先に述べたように、フードにある3つのスリットは、ファインダーのケラレを防ぐためだ。富士フイルムには光学ファインダーを搭載するX-Proシリーズがあるが、光学ファインダーを持たないX-E4では、このスリットに必然性はない。また、バヨネット式だからスリットは1つあれば十分なのに、わざわざ3つあるのは、やはりクラシカルな見た目を意識してのことだろう。これは富士フイルムだけでなく、やはりバヨネット式を採用しているフォクトレンダーでも同じ。それだけ、12585のような往年のスリットフードの影響力が大きいことを感じる。
実際の効果は?
それでは、XF35mmF2 R WRに付属しているフードと、別売スリットタイプのLH-XF35-2では、フードに本来期待される遮光効果に差はあるのだろうか。
まずはフードなしで前玉に直射光が当たる状態から、付属のフードを装着してみる。するとほぼ直射光を遮ることができた。付属フードは小さいながらも優秀だ。
次にLH-XF35-2に取り替えると、付属フードでは遮ることができなかった部分までカバーした。その差はごくわずかだが、やはりフード自体が大きくなった分、直射光を遮る面積も広くなった。
もっとフレアやゴーストの出方が変わるかと思いきや、結果の違いを見出すのは非常に困難。付属フードとLH-XF35-2の装着時には、わずかにフレアが出にくいように感じる程度だった。これはレンズそのもののコーティング効果が高いという証でもある。
とはいえ、やはり強い日差しの下ではフードの安心感は大きい。画面内にゴーストが出るような条件では、フードを装着しても防ぐことはできないが、フレアの出方には違いが出た。フードを装着せず画面隅にわずかにフレアが出ている条件では、付属フードを装着するとフレアが減少し、シャドーが締まってきた。フードをLH-XF35-2にすると、さらにフレアが減り、シャドーの締まりがより高くなる。LH-XF35-2は付属フードより大柄なので、遮光の効果がより高くなるようだ。

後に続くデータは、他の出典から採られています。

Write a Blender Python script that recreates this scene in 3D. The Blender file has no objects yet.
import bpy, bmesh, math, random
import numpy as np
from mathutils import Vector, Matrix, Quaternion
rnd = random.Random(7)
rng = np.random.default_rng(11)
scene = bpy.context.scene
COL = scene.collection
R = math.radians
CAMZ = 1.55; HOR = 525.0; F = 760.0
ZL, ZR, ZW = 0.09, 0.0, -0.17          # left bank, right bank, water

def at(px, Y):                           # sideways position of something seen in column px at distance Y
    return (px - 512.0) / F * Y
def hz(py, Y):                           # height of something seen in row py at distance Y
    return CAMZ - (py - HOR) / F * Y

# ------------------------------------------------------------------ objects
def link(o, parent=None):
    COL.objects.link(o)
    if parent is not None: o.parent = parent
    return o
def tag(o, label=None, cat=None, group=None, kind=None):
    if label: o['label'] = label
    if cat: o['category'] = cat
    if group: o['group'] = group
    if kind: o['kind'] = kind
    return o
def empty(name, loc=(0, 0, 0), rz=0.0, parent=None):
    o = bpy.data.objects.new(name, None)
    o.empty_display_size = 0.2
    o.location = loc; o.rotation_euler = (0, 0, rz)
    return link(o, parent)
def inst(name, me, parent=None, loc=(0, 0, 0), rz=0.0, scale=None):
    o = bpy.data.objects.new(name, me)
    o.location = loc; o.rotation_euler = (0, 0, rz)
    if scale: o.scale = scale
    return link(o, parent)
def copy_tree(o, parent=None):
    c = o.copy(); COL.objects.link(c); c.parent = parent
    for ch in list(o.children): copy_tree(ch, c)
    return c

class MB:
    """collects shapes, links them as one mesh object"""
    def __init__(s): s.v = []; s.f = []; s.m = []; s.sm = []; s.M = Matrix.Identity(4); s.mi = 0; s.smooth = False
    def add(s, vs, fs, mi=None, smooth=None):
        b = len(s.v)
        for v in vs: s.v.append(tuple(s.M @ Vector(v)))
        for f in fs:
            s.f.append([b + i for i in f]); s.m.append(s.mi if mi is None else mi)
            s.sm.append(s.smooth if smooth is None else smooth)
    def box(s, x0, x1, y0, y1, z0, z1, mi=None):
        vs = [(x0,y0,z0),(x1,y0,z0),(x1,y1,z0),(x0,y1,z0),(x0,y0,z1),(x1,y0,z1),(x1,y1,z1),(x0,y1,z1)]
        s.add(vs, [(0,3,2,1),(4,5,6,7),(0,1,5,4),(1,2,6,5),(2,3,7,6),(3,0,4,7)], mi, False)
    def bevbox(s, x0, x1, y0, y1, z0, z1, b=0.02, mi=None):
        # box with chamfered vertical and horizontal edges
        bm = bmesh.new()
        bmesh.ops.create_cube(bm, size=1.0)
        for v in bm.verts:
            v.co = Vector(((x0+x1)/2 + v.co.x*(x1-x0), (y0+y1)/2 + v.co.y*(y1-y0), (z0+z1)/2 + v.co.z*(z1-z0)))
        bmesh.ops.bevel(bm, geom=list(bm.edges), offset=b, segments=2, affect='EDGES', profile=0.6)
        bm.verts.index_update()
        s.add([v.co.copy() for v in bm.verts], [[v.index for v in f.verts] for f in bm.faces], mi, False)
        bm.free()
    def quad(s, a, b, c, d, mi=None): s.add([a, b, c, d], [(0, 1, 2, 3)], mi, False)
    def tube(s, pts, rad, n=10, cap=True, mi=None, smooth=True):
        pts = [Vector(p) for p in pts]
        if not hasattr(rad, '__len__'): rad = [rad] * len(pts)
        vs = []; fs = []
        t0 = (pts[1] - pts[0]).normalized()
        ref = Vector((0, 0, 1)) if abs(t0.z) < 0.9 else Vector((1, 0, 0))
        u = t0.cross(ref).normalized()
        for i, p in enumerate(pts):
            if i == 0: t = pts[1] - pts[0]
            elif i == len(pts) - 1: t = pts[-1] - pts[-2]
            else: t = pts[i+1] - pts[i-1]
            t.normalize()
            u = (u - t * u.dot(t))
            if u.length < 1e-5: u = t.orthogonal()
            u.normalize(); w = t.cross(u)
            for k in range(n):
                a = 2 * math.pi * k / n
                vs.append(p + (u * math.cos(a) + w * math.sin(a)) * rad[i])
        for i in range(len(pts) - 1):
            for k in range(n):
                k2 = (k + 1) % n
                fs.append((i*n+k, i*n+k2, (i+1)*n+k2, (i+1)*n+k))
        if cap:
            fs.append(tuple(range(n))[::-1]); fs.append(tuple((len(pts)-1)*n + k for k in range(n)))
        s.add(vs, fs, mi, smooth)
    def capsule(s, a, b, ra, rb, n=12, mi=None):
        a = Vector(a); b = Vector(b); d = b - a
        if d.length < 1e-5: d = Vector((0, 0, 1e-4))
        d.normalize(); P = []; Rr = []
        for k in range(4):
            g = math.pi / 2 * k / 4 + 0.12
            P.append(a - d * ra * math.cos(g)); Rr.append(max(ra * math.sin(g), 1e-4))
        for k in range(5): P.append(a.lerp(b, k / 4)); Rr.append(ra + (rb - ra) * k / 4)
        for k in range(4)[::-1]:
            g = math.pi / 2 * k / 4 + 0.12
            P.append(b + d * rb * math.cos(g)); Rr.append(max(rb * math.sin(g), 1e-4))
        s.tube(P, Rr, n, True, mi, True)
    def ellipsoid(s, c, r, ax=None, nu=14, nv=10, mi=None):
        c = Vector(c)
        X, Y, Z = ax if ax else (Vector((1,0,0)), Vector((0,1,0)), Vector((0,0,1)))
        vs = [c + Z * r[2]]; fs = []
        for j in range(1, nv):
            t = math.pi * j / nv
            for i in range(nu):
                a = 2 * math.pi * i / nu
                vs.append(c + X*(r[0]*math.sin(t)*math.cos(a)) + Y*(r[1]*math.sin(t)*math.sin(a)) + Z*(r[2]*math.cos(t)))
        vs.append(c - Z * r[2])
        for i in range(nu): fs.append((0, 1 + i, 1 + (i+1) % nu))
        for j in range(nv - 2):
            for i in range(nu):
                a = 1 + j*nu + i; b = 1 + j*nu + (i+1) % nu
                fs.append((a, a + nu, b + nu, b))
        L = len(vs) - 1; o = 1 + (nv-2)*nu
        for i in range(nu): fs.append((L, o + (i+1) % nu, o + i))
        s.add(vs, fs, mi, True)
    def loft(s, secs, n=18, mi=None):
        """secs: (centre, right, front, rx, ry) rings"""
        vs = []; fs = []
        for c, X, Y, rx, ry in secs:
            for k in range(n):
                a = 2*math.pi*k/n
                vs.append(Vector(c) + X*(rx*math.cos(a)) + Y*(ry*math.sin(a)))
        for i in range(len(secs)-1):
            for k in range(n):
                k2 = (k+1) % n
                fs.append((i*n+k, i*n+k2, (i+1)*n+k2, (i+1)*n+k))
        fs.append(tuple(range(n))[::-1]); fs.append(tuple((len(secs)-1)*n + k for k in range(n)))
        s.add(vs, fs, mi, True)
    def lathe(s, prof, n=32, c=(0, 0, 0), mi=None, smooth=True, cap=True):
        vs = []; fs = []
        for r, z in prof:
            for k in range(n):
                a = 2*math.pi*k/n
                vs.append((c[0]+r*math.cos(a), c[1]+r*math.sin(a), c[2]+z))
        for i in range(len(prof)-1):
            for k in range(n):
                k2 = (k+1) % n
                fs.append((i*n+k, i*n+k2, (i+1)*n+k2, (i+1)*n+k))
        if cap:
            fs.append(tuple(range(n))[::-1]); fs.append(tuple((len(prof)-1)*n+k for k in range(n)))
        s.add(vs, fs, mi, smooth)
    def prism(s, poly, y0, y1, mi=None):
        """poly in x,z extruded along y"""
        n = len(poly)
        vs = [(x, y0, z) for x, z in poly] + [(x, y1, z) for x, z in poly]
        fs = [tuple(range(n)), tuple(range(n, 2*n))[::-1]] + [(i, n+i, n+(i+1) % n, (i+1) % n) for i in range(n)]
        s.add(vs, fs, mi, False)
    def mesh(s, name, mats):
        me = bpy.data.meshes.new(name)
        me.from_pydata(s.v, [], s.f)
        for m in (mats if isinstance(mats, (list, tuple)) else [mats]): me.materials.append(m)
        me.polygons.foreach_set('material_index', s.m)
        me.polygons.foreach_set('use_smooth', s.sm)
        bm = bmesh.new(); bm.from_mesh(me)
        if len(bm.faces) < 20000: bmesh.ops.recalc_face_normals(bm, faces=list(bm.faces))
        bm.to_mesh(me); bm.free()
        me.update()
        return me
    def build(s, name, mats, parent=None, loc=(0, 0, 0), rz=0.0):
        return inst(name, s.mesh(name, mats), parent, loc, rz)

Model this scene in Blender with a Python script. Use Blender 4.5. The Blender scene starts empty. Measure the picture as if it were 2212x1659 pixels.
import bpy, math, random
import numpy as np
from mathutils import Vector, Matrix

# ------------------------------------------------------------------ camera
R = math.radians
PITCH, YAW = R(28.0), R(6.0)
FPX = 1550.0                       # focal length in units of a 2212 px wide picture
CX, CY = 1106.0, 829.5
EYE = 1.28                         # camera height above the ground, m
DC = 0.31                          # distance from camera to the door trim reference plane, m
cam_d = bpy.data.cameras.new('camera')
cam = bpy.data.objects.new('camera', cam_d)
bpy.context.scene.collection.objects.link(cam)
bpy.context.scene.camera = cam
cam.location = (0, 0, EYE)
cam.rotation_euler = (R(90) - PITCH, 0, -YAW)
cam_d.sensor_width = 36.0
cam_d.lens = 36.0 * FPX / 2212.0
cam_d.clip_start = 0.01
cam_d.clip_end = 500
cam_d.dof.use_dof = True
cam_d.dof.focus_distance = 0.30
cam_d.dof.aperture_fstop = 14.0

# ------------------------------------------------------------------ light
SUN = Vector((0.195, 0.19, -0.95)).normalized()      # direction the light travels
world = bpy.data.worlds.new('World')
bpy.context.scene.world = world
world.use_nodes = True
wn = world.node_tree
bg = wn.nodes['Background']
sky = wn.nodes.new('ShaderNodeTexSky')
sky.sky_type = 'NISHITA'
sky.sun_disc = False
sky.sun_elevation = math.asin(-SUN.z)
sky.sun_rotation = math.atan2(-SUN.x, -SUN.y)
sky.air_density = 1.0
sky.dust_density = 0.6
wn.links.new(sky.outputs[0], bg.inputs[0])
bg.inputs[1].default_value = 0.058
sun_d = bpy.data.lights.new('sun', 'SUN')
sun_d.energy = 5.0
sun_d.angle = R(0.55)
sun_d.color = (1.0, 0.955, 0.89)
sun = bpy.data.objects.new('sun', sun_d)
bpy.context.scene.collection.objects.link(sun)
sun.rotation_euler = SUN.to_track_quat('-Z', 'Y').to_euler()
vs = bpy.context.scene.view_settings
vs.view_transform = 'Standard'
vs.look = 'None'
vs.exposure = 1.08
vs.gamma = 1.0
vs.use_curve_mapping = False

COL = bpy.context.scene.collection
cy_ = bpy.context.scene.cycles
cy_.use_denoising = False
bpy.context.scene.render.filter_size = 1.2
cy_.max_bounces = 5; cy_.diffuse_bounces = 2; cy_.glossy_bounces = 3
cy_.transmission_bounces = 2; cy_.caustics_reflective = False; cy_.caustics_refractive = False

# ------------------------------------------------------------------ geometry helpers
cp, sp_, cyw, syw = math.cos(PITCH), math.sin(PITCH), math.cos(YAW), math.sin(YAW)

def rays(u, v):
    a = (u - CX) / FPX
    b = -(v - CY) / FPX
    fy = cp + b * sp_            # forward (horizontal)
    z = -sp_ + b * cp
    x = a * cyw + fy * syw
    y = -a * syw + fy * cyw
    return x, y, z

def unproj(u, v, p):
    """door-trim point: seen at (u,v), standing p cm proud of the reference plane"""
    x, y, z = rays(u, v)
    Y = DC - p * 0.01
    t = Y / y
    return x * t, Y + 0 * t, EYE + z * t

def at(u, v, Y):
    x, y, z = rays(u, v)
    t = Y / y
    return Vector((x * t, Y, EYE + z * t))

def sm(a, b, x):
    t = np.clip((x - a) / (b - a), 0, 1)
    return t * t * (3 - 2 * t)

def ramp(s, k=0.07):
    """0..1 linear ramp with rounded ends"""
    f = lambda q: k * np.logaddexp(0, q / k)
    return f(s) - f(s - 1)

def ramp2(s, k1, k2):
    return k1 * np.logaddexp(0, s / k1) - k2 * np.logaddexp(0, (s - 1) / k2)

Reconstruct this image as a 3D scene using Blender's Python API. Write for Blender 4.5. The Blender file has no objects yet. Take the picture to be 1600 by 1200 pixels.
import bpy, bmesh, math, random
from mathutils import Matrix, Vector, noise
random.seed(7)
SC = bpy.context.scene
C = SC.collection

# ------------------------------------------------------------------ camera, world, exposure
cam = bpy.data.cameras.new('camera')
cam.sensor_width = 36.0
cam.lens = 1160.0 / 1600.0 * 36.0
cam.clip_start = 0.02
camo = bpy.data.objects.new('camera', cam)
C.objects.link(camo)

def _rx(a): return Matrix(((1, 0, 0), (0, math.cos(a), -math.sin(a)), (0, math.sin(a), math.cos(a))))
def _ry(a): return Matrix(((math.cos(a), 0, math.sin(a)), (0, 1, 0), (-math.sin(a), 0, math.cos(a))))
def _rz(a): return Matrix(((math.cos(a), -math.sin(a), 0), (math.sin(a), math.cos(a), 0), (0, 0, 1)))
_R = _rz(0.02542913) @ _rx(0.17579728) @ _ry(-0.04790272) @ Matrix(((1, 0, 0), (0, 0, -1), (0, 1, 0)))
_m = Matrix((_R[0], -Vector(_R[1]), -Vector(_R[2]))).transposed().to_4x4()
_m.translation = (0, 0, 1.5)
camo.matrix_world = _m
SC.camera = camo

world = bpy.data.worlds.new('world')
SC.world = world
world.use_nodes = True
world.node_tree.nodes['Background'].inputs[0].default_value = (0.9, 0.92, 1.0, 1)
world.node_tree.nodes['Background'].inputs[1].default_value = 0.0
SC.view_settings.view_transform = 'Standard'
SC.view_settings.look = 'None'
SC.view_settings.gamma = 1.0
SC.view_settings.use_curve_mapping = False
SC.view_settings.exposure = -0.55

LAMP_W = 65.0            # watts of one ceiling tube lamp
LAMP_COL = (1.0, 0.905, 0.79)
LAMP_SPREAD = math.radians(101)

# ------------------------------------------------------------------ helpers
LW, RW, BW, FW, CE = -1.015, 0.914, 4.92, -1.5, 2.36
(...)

繰り返しになるが、レンズフードは実用性も大切ではあるが、コーティングや内面反射処理の技術が高い現代のレンズでは、見た目の満足感も重要だ。今回LH-XF35-2を手に入れて、その姿に大満足。撮影時のテンションも上がってくる。レンズフードを装着したときの一体感を味わうのも、カメラ好きの大きな楽しみのひとつなのだ。